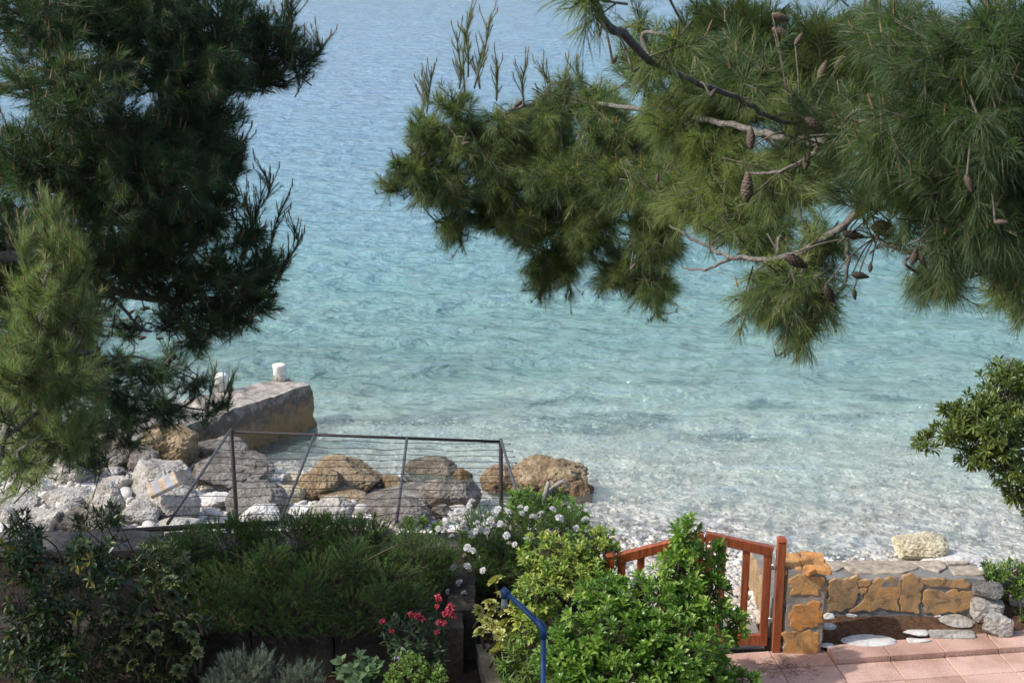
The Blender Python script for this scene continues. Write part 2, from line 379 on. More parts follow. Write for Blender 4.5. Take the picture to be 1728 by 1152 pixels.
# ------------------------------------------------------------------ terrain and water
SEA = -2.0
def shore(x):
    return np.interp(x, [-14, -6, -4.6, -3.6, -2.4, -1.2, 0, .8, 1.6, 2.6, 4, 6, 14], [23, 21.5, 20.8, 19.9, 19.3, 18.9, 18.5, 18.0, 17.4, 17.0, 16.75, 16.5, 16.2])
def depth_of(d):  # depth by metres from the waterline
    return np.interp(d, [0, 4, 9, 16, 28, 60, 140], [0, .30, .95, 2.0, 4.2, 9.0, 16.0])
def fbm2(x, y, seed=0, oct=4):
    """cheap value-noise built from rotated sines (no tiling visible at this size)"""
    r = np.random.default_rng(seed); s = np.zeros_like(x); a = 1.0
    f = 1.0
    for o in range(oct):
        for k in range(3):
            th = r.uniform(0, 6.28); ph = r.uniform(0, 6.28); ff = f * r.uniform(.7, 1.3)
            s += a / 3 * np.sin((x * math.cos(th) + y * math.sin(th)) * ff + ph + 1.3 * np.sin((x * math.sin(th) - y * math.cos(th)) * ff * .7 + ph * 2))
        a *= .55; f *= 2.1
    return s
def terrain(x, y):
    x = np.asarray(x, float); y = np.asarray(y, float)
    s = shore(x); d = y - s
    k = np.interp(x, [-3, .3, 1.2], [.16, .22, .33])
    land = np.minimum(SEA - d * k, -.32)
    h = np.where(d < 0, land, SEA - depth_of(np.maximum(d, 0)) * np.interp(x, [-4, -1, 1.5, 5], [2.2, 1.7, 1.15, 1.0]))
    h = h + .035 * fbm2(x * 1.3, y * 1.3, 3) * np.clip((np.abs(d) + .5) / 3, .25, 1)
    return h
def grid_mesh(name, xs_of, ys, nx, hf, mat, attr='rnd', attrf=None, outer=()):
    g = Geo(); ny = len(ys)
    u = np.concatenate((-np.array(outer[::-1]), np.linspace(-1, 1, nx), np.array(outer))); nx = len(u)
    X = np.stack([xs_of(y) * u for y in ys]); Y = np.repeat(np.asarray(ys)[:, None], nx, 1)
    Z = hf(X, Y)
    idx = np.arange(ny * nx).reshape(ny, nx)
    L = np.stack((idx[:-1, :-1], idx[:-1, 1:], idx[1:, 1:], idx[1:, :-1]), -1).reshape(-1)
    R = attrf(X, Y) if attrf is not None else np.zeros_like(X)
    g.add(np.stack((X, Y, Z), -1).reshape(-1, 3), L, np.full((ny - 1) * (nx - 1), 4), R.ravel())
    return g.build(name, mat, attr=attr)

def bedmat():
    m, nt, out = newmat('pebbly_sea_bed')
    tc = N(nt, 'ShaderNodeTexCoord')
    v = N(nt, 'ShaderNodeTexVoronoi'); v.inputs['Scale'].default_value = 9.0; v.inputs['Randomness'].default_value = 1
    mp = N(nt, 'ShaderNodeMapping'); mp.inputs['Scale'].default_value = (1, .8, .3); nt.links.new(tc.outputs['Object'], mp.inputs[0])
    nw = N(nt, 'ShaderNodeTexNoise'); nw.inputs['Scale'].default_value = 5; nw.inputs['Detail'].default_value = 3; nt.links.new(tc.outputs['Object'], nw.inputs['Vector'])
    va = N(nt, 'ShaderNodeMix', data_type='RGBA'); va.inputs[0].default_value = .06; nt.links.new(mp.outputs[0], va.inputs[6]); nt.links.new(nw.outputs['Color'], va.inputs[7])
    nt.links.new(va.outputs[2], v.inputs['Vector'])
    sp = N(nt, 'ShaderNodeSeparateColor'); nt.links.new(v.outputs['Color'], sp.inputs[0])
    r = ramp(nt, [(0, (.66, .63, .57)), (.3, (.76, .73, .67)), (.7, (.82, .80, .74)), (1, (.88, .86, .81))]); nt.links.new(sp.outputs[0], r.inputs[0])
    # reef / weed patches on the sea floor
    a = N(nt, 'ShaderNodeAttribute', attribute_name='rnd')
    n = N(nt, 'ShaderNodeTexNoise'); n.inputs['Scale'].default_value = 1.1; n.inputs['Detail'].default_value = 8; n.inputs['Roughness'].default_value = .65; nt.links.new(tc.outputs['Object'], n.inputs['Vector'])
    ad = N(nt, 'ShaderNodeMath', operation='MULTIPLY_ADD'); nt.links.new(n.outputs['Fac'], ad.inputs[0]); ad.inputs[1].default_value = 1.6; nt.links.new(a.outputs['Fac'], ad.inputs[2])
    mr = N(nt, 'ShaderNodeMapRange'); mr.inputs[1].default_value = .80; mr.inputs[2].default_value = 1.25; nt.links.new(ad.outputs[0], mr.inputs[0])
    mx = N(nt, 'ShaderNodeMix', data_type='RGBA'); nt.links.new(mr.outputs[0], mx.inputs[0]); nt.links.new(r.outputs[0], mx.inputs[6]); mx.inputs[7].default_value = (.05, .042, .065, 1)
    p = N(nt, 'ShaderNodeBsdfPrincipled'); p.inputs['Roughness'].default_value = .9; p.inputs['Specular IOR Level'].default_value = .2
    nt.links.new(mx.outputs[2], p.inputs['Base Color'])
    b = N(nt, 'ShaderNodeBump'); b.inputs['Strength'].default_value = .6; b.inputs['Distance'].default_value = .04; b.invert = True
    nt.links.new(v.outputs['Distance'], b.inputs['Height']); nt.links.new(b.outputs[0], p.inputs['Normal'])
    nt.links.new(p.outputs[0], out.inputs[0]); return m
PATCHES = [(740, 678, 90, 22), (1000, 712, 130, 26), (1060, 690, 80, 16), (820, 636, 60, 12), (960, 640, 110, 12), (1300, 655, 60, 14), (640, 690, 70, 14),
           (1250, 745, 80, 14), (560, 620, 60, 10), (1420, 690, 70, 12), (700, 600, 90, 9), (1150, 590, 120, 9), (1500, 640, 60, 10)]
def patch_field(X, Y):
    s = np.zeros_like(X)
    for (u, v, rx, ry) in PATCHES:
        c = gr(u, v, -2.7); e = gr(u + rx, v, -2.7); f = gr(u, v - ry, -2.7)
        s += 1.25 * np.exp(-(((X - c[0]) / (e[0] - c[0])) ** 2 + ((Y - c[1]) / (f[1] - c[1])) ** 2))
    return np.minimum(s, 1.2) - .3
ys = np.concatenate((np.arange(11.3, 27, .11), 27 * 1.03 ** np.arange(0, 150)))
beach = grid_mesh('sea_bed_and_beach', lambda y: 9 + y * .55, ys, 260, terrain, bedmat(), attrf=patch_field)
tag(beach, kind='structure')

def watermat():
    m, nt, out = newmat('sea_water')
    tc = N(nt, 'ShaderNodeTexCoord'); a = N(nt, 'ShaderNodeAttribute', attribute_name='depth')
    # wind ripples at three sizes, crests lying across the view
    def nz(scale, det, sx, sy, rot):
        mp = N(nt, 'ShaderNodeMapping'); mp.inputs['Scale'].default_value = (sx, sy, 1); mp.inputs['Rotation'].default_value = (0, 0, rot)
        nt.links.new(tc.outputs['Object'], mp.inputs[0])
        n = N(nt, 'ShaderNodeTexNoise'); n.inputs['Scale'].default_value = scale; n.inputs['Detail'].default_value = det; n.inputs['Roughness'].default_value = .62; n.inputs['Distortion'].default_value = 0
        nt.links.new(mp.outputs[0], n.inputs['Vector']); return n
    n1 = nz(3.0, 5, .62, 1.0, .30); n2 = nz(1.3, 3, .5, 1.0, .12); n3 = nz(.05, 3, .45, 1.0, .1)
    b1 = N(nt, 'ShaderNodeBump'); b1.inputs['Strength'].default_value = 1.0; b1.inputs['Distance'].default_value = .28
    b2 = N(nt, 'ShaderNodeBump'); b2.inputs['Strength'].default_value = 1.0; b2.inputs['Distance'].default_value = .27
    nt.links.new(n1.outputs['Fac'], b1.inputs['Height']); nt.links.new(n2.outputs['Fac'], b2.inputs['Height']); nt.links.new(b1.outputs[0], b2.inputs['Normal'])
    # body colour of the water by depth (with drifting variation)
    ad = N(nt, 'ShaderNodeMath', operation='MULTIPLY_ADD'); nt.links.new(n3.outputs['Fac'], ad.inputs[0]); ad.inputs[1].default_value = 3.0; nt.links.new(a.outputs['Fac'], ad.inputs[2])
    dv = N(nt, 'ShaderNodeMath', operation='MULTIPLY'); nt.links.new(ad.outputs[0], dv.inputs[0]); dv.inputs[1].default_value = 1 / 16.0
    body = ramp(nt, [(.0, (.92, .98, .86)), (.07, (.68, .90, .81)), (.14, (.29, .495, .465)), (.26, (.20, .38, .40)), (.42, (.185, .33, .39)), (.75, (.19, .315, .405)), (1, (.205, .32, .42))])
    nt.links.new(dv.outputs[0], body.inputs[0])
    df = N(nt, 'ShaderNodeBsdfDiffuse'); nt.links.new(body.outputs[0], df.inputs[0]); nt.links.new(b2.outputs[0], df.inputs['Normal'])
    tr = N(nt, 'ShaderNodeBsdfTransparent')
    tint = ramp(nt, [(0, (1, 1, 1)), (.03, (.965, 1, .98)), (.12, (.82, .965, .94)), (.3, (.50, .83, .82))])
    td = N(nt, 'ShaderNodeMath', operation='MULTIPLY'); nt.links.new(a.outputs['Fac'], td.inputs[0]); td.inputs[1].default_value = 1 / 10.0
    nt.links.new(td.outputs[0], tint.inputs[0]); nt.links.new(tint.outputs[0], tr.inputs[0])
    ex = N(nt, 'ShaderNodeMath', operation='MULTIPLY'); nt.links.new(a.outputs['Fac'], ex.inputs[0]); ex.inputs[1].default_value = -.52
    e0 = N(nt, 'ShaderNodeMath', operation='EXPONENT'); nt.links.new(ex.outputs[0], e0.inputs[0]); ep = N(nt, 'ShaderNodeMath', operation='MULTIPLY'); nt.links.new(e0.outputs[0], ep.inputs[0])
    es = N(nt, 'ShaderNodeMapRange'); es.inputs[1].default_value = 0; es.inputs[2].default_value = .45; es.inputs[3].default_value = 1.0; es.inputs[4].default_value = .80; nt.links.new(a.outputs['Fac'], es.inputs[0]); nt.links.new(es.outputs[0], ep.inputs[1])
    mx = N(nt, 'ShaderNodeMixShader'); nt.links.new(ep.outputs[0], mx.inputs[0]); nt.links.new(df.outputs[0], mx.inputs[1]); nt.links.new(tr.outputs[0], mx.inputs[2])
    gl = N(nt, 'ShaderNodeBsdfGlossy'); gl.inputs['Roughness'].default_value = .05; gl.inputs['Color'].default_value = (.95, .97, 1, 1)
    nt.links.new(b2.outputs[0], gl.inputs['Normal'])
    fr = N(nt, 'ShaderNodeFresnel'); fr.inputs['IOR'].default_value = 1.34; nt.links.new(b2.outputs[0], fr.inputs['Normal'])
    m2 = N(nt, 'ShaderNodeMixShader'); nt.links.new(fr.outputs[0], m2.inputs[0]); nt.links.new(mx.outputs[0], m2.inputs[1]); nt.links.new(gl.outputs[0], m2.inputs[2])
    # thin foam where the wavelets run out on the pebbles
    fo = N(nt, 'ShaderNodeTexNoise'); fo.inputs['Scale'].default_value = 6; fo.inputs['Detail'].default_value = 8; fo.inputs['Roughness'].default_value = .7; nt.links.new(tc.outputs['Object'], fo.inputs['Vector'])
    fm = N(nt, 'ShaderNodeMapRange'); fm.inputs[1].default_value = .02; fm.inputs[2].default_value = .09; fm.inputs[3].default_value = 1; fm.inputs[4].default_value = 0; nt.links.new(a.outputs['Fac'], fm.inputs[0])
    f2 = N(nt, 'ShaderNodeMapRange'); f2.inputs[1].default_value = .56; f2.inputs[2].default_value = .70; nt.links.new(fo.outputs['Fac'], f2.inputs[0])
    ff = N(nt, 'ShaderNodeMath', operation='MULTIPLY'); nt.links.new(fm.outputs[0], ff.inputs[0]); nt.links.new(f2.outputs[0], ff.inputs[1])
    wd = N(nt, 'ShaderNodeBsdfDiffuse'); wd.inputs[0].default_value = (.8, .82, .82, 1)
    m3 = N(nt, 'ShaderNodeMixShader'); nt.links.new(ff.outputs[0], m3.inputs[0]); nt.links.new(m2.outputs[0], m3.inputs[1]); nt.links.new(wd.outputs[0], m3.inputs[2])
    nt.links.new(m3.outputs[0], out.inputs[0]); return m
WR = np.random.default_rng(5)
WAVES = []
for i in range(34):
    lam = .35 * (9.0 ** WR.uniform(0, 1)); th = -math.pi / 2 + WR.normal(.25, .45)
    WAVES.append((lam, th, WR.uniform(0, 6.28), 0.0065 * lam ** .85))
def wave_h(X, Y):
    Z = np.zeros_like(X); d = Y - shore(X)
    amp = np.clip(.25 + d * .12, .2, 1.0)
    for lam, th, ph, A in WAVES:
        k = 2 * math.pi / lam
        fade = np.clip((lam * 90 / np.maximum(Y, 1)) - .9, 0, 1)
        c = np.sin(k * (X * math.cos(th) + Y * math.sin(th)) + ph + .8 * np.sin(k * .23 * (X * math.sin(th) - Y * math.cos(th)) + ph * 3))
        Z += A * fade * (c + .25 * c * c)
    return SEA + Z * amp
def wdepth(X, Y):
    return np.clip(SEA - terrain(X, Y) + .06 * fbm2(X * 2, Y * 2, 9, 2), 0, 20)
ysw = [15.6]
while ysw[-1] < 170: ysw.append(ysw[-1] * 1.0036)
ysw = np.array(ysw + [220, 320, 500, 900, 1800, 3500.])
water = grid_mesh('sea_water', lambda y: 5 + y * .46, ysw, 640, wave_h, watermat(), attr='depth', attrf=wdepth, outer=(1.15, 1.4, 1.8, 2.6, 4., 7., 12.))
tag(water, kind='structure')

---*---

Find the word "this" and list each line it appears in.

The Blender Python script for this scene continues. Write part 2, from line 379 on. More parts follow. Write for Blender 4.5. Take the picture to be 1728 by 1152 pixels.
    """cheap value-noise built from rotated sines (no tiling visible at this size)"""